The courts seem to be of little help. Gangsters arrested in annual police roundups are soon released on bail, then remain free for years while their cases move sluggishly through the courts.

Convictions, when finally obtained, rarely put a gangster away for long. Nearly a third of the 1,789 suspects arrested in 1983 in connection with 1,745 homicides were gangsters, but few of them were sentenced to more than 10 years.

"Judges are not empowered to impose 100-year sentences, as in the United States," Masuda, the detective chief, said.

Only rarely do the authorities prosecute a gangster for tax evasion. According to Yokoo, this is partly because evidence is hard to obtain and partly because the authorities think it is too much trouble unless an enormous amount of money is involved.
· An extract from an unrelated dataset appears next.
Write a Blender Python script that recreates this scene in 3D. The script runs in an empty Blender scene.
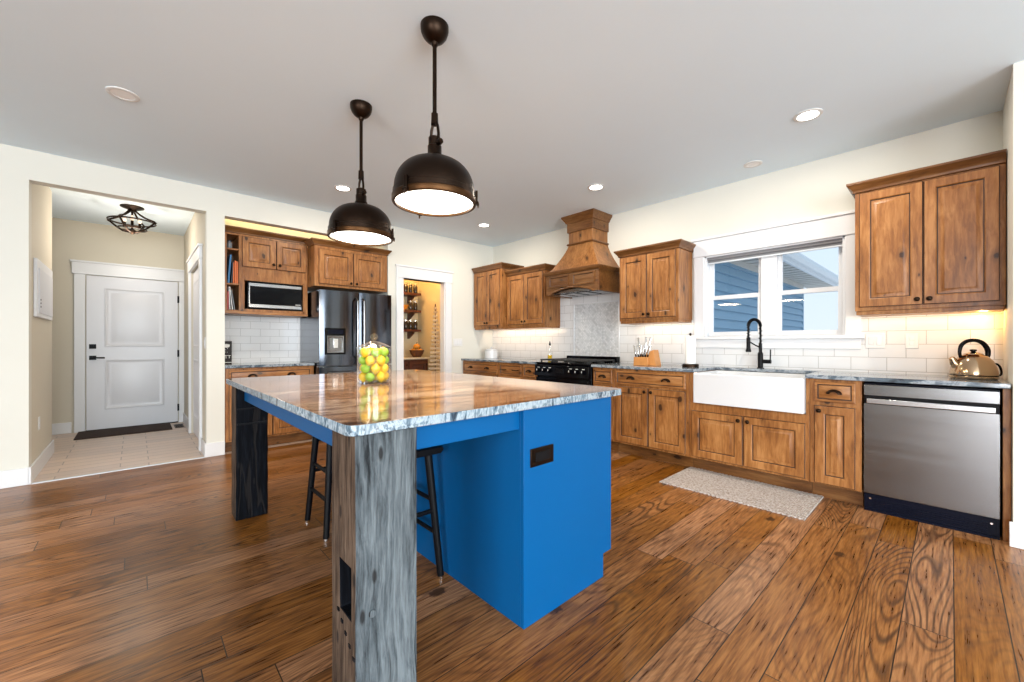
import bpy, bmesh, math, random
from mathutils import Vector, Matrix
random.seed(7)
C = bpy.context.scene
COL = C.collection
PI = math.pi
# ---------------------------------------------------------------- camera
cam = bpy.data.cameras.new('camera'); cam_o = bpy.data.objects.new('camera', cam); COL.objects.link(cam_o)
cam_o.location = (5.091, -4.299, 1.145)
cam_o.rotation_euler = (PI/2, 0, math.radians(47.163))
cam.sensor_width = 36; cam.sensor_fit = 'HORIZONTAL'
cam.lens = 406.9/1024*36
cam.shift_y = 2.4/1024
cam.clip_start = 0.02
C.camera = cam_o
# ---------------------------------------------------------------- sky
W = bpy.data.worlds.new('sky'); C.world = W; W.use_nodes = True
_n = W.node_tree.nodes; _l = W.node_tree.links; _n.clear()
_o = _n.new('ShaderNodeOutputWorld'); _b = _n.new('ShaderNodeBackground'); _b.inputs[1].default_value = 0.60
_g = _n.new('ShaderNodeTexCoord'); _s = _n.new('ShaderNodeSeparateXYZ'); _r = _n.new('ShaderNodeValToRGB')
_l.new(_g.outputs['Generated'], _s.inputs[0]); _l.new(_s.outputs[2], _r.inputs[0]); _l.new(_r.outputs[0], _b.inputs[0]); _l.new(_b.outputs[0], _o.inputs[0])
_r.color_ramp.elements[0].color = (0.86, 0.95, 1.05, 1); _r.color_ramp.elements[0].position = 0.02
_r.color_ramp.elements[1].color = (0.55, 0.80, 1.05, 1); _r.color_ramp.elements[1].position = 0.6

def area(name, loc, rot, sx, sy, power, col=(1, 1, 1), spread=None):
    d = bpy.data.lights.new(name, 'AREA'); d.shape = 'RECTANGLE'; d.size = sx; d.size_y = sy; d.energy = power; d.color = col
    if spread: d.spread = spread
    o = bpy.data.objects.new(name, d); COL.objects.link(o); o.location = loc; o.rotation_euler = rot
    return o
def point(name, loc, power, col, r=0.03):
    d = bpy.data.lights.new(name, 'POINT'); d.energy = power; d.color = col; d.shadow_soft_size = r
    o = bpy.data.objects.new(name, d); COL.objects.link(o); o.location = loc
    return o
WARM = (1.0, 0.78, 0.52)
# daylight through the glass doors behind and to the right of the camera
area('daylight_east', (9.85, -5.2, 1.35), (0, PI/2, 0), 2.3, 5.2, 330, (0.86, 0.95, 1.0))
area('daylight_south', (7.0, -9.85, 1.35), (PI/2, 0, 0), 2.9, 2.3, 190, (0.97, 0.98, 1.0))
C.view_settings.view_transform = 'Standard'; C.view_settings.look = 'None'
C.view_settings.exposure = 0.80; C.view_settings.gamma = 1.0; C.view_settings.use_curve_mapping = False

# ---------------------------------------------------------------- materials
class NT:
    def __init__(s, name):
        s.m = bpy.data.materials.new(name); s.m.use_nodes = True
        s.n = s.m.node_tree.nodes; s.l = s.m.node_tree.links
        s.p = s.n['Principled BSDF']; s.out = s.n['Material Output']
    def new(s, t, **kw):
        n = s.n.new(t)
        for k, v in kw.items(): setattr(n, k, v)
        return n
    def link(s, a, b): s.l.new(a, b)
    def val(s, sock, v):
        if hasattr(v, 'is_linked') or isinstance(v, bpy.types.NodeSocket): s.l.new(v, sock)
        else: sock.default_value = v
    def coord(s, scale=(1, 1, 1), rnd=0.0, rot=(0, 0, 0)):
        tc = s.new('ShaderNodeTexCoord'); mp = s.new('ShaderNodeMapping')
        mp.inputs['Scale'].default_value = scale; mp.inputs['Rotation'].default_value = rot
        src = tc.outputs['Object']
        if rnd:
            oi = s.new('ShaderNodeObjectInfo'); vm = s.new('ShaderNodeVectorMath', operation='MULTIPLY_ADD')
            cb = s.new('ShaderNodeCombineXYZ')
            for i in range(3): s.link(oi.outputs['Random'], cb.inputs[i])
            s.link(cb.outputs[0], vm.inputs[0]); vm.inputs[1].default_value = (rnd, rnd*1.7, rnd*2.3); s.link(src, vm.inputs[2])
            src = vm.outputs[0]
        s.link(src, mp.inputs[0]); return mp.outputs[0]
    def noise(s, vec, scale, detail=4, rough=0.55, dist=0.0):
        n = s.new('ShaderNodeTexNoise'); s.link(vec, n.inputs['Vector'])
        n.inputs['Scale'].default_value = scale; n.inputs['Detail'].default_value = detail
        n.inputs['Roughness'].default_value = rough; n.inputs['Distortion'].default_value = dist
        return n.outputs['Fac']
    def ramp(s, fac, stops):
        r = s.new('ShaderNodeValToRGB'); e = r.color_ramp.elements
        while len(e) < len(stops): e.new(0.5)
        for i, (p, c) in enumerate(stops):
            e[i].position = p; e[i].color = (c if len(c) == 4 else (*c, 1)) if not isinstance(c, (int, float)) else (c, c, c, 1)
        s.val(r.inputs[0], fac); return r.outputs[0]
    def mix(s, fac, a, b, blend='MIX'):
        m = s.new('ShaderNodeMix', data_type='RGBA', blend_type=blend)
        s.val(m.inputs[0], fac)
        for k, v in ((6, a), (7, b)):
            if isinstance(v, bpy.types.NodeSocket): s.link(v, m.inputs[k])
            else: m.inputs[k].default_value = (*v, 1) if len(v) == 3 else v
        return m.outputs[2]
    def math(s, op, a, b=0.0, c=None):
        m = s.new('ShaderNodeMath', operation=op); s.val(m.inputs[0], a); s.val(m.inputs[1], b)
        if c is not None: s.val(m.inputs[2], c)
        return m.outputs[0]
    def bump(s, h, strength=0.2, dist=0.01):
        b = s.new('ShaderNodeBump'); s.link(h, b.inputs['Height']); b.inputs['Strength'].default_value = strength; b.inputs['Distance'].default_value = dist
        s.link(b.outputs[0], s.p.inputs['Normal'])
    def set(s, base=None, rough=None, metal=None, **kw):
        if base is not None:
            if isinstance(base, bpy.types.NodeSocket): s.link(base, s.p.inputs['Base Color'])
            else: s.p.inputs['Base Color'].default_value = (*base, 1)
        if rough is not None: s.val(s.p.inputs['Roughness'], rough)
        if metal is not None: s.p.inputs['Metallic'].default_value = metal
        for k, v in kw.items():
            sock = s.p.inputs[k.replace('_', ' ')]; s.val(sock, v)
        return s.m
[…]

It was Takenaka who faced the first major tax evasion charge brought against a gangster--for allegedly paying no tax on $28 million. But he was killed before the case could be taken to trial.

In the cases taken up by the tax authorities, most of the gangsters have been allowed to pay the back taxes and a fine, often after generous deductions. According to Ames, they have been allowed to deduct as "necessary expenses" such things as the rent for rooms used for illegal gambling, the cost of sending men out to collect unpaid gambling debts and payments to lookouts.

The gangland lawyer Yamanouchi agrees with the police that it will not be easy to wipe out the gangs--but for reasons not mentioned by the police.

In the underworld, a young man can find new friends, men with whom he can form a strong bond, Yamanouchi said, and added:

"Any youth can rise to the top by his own ability, even if he joins a gang without any specific qualifications. He needs only a good body, willpower and guts. Wealth, power and honor lie buried there, to be unearthed by one's own efforts.

"There is no heredity system or any seniority system in this society. (It is run) completely on the merit system, and if one has a firm will, one can rise without limit.

"Neither nationality nor the status of one's parents is ever questioned. Whether one is educated or not and whether the social standing of one's family is good or bad have no relation at all."